>>

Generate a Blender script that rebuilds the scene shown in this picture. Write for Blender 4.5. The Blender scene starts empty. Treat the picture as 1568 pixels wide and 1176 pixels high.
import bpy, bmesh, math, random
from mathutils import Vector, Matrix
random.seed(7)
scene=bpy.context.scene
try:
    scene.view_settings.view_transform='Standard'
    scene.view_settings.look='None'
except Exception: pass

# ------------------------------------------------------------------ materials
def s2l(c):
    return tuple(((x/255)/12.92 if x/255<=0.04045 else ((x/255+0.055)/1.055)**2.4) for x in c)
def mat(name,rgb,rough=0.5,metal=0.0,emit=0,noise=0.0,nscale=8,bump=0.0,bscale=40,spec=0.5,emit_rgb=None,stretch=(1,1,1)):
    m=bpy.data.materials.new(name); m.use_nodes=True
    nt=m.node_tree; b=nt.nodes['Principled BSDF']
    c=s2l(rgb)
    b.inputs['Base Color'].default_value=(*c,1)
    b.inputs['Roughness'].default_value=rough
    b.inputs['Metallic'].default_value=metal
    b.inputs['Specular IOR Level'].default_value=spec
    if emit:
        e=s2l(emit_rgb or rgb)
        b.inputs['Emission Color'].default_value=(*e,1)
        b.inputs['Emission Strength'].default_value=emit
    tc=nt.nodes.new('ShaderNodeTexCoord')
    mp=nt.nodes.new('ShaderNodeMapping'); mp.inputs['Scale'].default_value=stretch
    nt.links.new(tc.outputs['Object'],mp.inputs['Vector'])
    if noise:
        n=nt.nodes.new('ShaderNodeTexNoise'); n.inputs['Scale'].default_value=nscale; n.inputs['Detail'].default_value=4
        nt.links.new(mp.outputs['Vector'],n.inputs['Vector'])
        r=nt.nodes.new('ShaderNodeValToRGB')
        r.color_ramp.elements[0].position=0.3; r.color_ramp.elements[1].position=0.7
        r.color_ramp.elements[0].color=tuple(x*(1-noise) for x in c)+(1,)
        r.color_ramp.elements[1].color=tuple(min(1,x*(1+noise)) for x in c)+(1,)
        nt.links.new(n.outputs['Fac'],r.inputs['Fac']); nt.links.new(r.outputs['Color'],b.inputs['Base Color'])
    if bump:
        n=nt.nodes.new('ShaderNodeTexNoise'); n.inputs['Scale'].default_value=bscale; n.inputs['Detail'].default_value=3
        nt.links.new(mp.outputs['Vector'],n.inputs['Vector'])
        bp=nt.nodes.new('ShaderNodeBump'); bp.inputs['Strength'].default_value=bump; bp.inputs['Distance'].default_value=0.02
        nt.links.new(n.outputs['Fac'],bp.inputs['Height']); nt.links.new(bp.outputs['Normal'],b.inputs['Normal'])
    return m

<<

-- GIVEN REQUEST --
Write out exactly the lines from the start of the material through the line with "except Exception: pass". No other output is expected.

-- WRITTEN RESPONSE --
Generate a Blender script that rebuilds the scene shown in this picture. Write for Blender 4.5. The Blender scene starts empty. Treat the picture as 1568 pixels wide and 1176 pixels high.
import bpy, bmesh, math, random
from mathutils import Vector, Matrix
random.seed(7)
scene=bpy.context.scene
try:
    scene.view_settings.view_transform='Standard'
    scene.view_settings.look='None'
except Exception: pass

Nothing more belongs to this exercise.